## Exercise details
Retype the opening lines of the data exactly, stopping after the line that contains "from mathutils import Vector, Matrix". Skip every picture.

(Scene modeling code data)
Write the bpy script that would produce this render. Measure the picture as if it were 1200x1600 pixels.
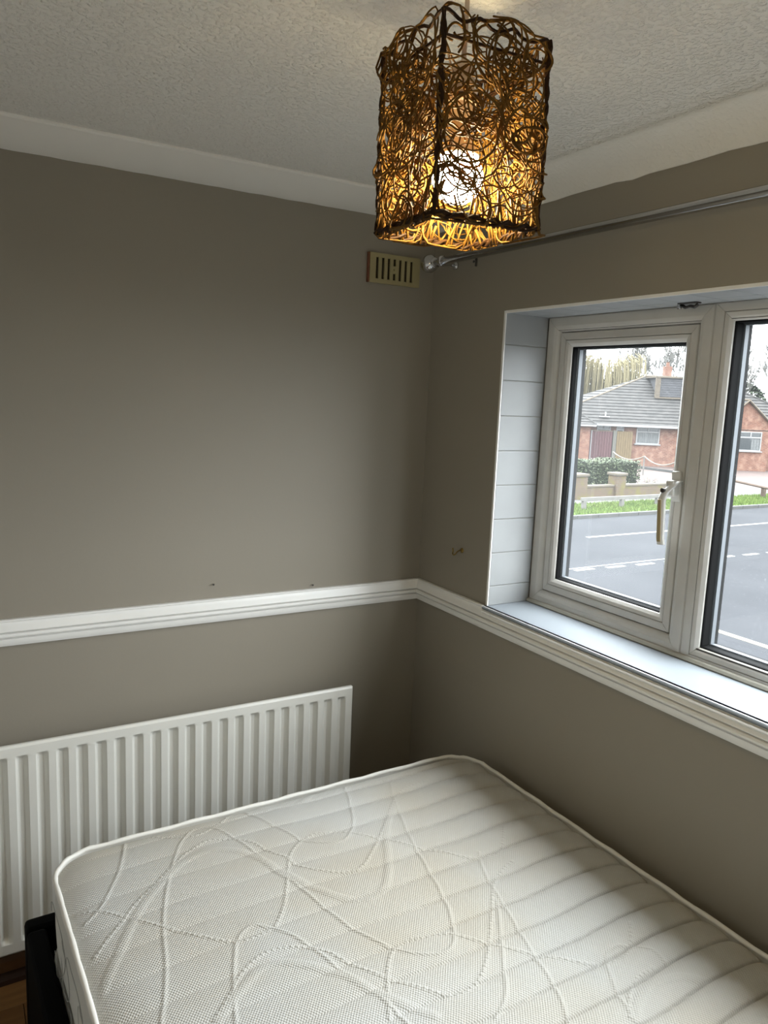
import bpy, bmesh, math, random
import numpy as np
from mathutils import Vector, Matrix

# ------------------------------------------------------------------ clear
for o in list(bpy.data.objects): bpy.data.objects.remove(o, do_unlink=True)
scene = bpy.context.scene
C = scene.collection
rnd = random.Random(7)

# ------------------------------------------------------------------ camera
cam_d = bpy.data.cameras.new('camera'); cam = bpy.data.objects.new('camera', cam_d); C.objects.link(cam)
cam_d.sensor_fit = 'VERTICAL'; cam_d.sensor_height = 24.0; cam_d.lens = 17.966
cam_d.clip_start = 0.02; cam_d.clip_end = 400
_r = Vector((0.86189205, -0.50533485, 0.04217565)); _u = Vector((0.04119718, 0.15267595, 0.98741726)); _f = Vector((0.50541556, 0.84930957, -0.15240856))
CAMZ = 1.73755
M = Matrix.Identity(4)
for i in range(3):
    M[i][0] = _r[i]; M[i][1] = _u[i]; M[i][2] = -_f[i]
M[0][3], M[1][3], M[2][3] = -1.50279, -2.26046, CAMZ
cam.matrix_world = M
scene.camera = cam

# ------------------------------------------------------------------ world: overcast sky, daylight only
W = bpy.data.worlds.new('overcast_sky'); scene.world = W; W.use_nodes = True
wn, wl = W.node_tree.nodes, W.node_tree.links
bg = wn['Background']; bg.inputs['Strength'].default_value = 16.0
# overcast sky: luminance rises smoothly from horizon to zenith
wt = wn.new('ShaderNodeTexCoord'); ws = wn.new('ShaderNodeSeparateXYZ'); wl.new(wt.outputs['Generated'], ws.inputs[0])
wr = wn.new('ShaderNodeMapRange'); wr.inputs['From Min'].default_value = 0.0; wr.inputs['From Max'].default_value = 1.0
wr.inputs['To Min'].default_value = 0.60; wr.inputs['To Max'].default_value = 1.80; wl.new(ws.outputs['Z'], wr.inputs['Value'])
wc = wn.new('ShaderNodeMix'); wc.data_type = 'RGBA'; wc.blend_type = 'MULTIPLY'; wc.inputs['Factor'].default_value = 1.0
wc.inputs['A'].default_value = (0.92, 0.965, 1.0, 1); wl.new(wr.outputs['Result'], wc.inputs['B']); wl.new(wc.outputs['Result'], bg.inputs['Color'])
# portal in the window opening: only guides sampling of the sky light
pl = bpy.data.lights.new('window_portal', 'AREA'); pl.shape = 'RECTANGLE'; pl.size = 2.39; pl.size_y = 0.92
pl.cycles.is_portal = True
po = bpy.data.objects.new('window_portal', pl); C.objects.link(po)
po.location = (0.259, -1.594, 1.535); po.rotation_euler = (math.radians(90), 0, math.radians(90))
scene.view_settings.view_transform = 'Standard'; scene.view_settings.look = 'None'
scene.view_settings.exposure = 0.0; scene.view_settings.gamma = 1.0
scene.view_settings.use_curve_mapping = False

# ------------------------------------------------------------------ helpers
def tag(o, label=None, cat=None, group=None, kind=None):
    if label: o['label'] = label
    if cat: o['category'] = cat
    if group: o['group'] = group
    if kind: o['kind'] = kind
    return o

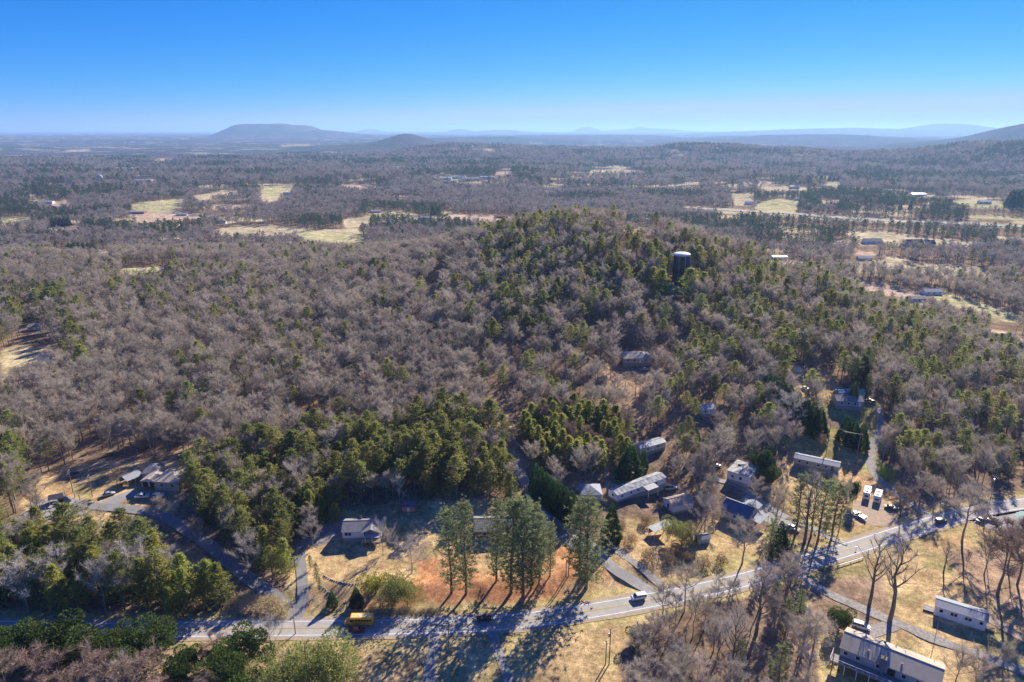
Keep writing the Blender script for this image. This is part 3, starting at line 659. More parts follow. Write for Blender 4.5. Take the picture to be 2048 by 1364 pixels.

## Written response
Write the bpy script that would produce this render. Measure the picture as if it were 1200x1600 pixels.
import bpy, bmesh, math, random
import numpy as np
from mathutils import Vector, Matrix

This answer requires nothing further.